What horrifies — me in any case — is Immanuel Can’s literalist mind. It is a very modern mind, familiar with philosophy and culture, but a mind that nonetheless channels both fanaticism and strange absolutist realism into that most absolutist of assertions:
either you will / or you will not. And if you don’t — well then eternal punishment awaits.
It is not enough to say that it is “wrong”. The truth is that it misses everything of substantial value.

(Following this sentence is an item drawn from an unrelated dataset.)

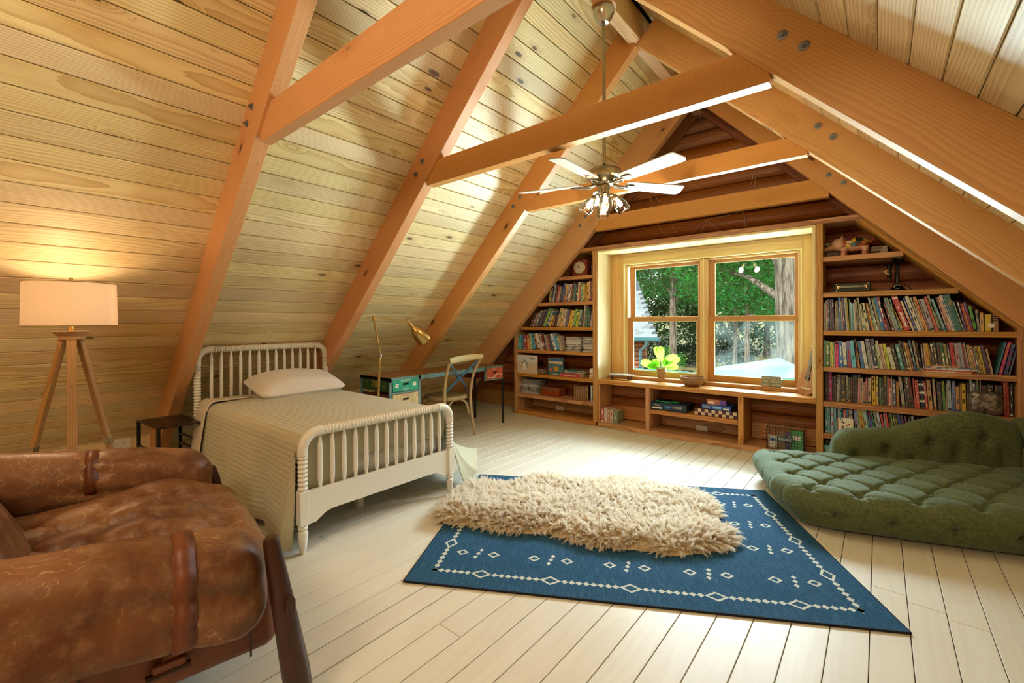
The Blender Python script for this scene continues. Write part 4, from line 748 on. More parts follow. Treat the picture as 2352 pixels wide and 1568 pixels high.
for az, tip, w_ in ((1.8, (-.03, -.02, .345), .062), (2.75, (-.235, -.03, .175), .05), (.2, (.2, -.03, .255), .06), (-.3, (.19, -.04, .165), .055), (3.6, (-.14, -.055, .14), .04), (.9, (.07, .0, .20), .045), (2.2, (-.10, .01, .19), .04)):
    tip = Vector(tip); p0 = Vector((.01*math.cos(az), .01*math.sin(az), .10)); ctrl = Vector((tip.x*.35, tip.y*.3, .10+(tip.z-.10)*.75))
    pts = [(p0*(1-q)**2+ctrl*2*q*(1-q)+tip*q*q) for q in np.linspace(0, 1, 15)]; fr = thing('frond', None, None); fr.parent = pt
    MB().tube(pts[:9], [.0028-.0001*i for i in range(9)], 6).build('stem', stemm, fr); m = MB()
    side = (tip-p0).cross(Vector((0, 1, .2))).normalized()
    for i in range(4, 14):
        q = (i-4)/10; c0 = pts[i]; d = (pts[min(i+1, 14)]-pts[i-1]).normalized(); wl = w_*math.sin(PI*(.18+.8*q))**.7
        for s_ in (-1, 1):
            e = c0+side*s_*wl*1.1+d*wl*.9+Vector((0, 0, -.12*wl)); b_ = d*.0075
            m.add([c0-b_, c0+b_, (c0+e)/2+d*.013+Vector((0, 0, .003)), e, (c0+e)/2-d*.010], [[0, 1, 2, 3, 4]], 0, True)
    m.build('leaf_blade', 'leaf', fr)
bo = thing('wooden_bowl', 'round brown wooden bowl with a white crystal on window seat', 'bowl', (-1.522, 4.842, .5575))
MB().lathe([(.06, 0), (.075, .004), (.115, .05), (.125, .085), (.122, .098), (.115, .098), (.108, .06), (.06, .02), (0, .016)], 32).build('bowl_body', wood('bowl_wood', '9a7656', '5c3f2a', ring=12, contrast=.6, knots=0, rough=.4), bo)
o = MB().lathe([(.022, 0), (.03, .02), (.018, .05), (.0, .062)], 6, smooth=False).build('crystal', plain('white_quartz', 'e4e2e6', .3)); o.location = (-1.512, 4.842, .578); tag(o, 'white pointed quartz crystal inside the wooden bowl', 'crystal')
o = MB().lathe([(.018, 0), (.026, .014), (.012, .034), (.0, .04)], 6, smooth=False).build('crystal', plain('pale_quartz', 'cfc6cc', .3)); o.location = (-1.555, 4.822, .577); tag(o, 'smaller pale crystal beside the pointed one in wooden bowl', 'crystal')
sb = thing('sign_block', 'grey block sign reading LOVE YOU TO THE MOON AND BACK', 'sign', (-.815, 4.975, .5945), .05)
MB().box(-.082, .082, 0, .035, 0, .104, c=.002).build('block', plain('grey_green_block', '7f8c84', .7, var=.1, scale=40), sb)
for i, (w_, wd) in enumerate((('LOVE', 'YOU TO'), ('THE', 'MOON'), ('AND', 'BACK'))):
    z = .083-.032*i; text(w_, .028, 'plate', sb, Matrix.Translation((-.076, -.001, z)) @ RX, align='LEFT', sx=.95); text(wd, .028, 'plate', sb, Matrix.Translation((.078, -.001, z)) @ RX, align='RIGHT', sx=.72 if i == 0 else .95)
# ukulele leaning in the corner of the niche
uk = thing('ukulele', 'small tan ukulele leaning in the right corner of the window niche', 'ukulele'); uk.matrix_world = Matrix.Translation((-.533, 4.885, .5585)) @ Matrix.Rotation(.16, 4, 'Y') @ Matrix.Rotation(-.14, 4, 'X') @ Matrix.Rotation(-.35, 4, 'Z') @ RX
def uke(s): 
    out = []
    for t_ in np.linspace(0, 2*PI, 48, endpoint=False):
        y = -math.cos(t_); w_ = .080*(1-((y+.35)/1.0)**2*.75) if y < .1 else .052+.010*math.cos((y-.55)*4)
        w_ = np.interp(y, [-1, -.9, -.6, -.3, 0, .25, .5, .75, .93, 1], [0, .045, .080, .083, .070, .060, .062, .060, .035, 0]); out.append((s*w_*(1 if math.sin(t_) > 0 else -1), y*.122+.122))
    return out
mah = wood('uke_side', '8a4a2c', '5c2c18', ring=25, contrast=.3, knots=0, rough=.35); sp = wood('uke_top', 'bd8a66', '93613f', ring=40, contrast=.3, knots=0, rough=.4)
P = uke(1); MB().prism(P, -.055, -.002).build('body', mah, uk); MB().prism(P, -.002, .0005).build('soundboard', sp, uk)
MB().lathe([(.024, .0006), (.024, .0012), (0, .0012)], 24, M=Matrix.Translation((0, .152, 0))).build('sound_hole', plain('hole_blue', '1a2434', .6), uk)
MB().box(-.016, .016, .165, .425, .0, .009, c=.002).build('fretboard', plain('fretboard', '4a3a34', .5), uk); MB().box(-.015, .015, .24, .425, -.018, .0, c=.004).build('neck', mah, uk)
m = MB()
for i in range(13): m.box(-.0155, .0155, .19+.0185*i, .1913+.0185*i, .009, .0102)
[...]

This is a mind of a most inferior order. Allegory, metaphor, a non-absolutist stance and indeed
toleration are impossible for it. It is like a single-pointed mechanism, a small, directed mental machine. A rodent conditioned by habit to run on a single, small wheel.
Martin Lings,
Ancient Beliefs and Modern Superstitions:
Thought, which includes the reason, imagination and memory, is in itself a purely human faculty, but through the virtual continuity which exists between the soul and the spirit, thought may be penetrated in a certain measure by the light of the Intellect. The purpose of metaphysics, the study of what is “beyond nature” that is, beyond this world, is to open the mind to this penetration and to give the thoughts an up-ward bent. This is, strictly speaking, the greatest elevation that man as such is capable of, for beyond this the human ends and the superhuman begins. None the less, the essential characteristic of man is his contact with the superhuman, and this paradox is expressed in the Taoist term Chenn-jen (True Man) which is only applied to a man whose soul has regained contact with the Spirit.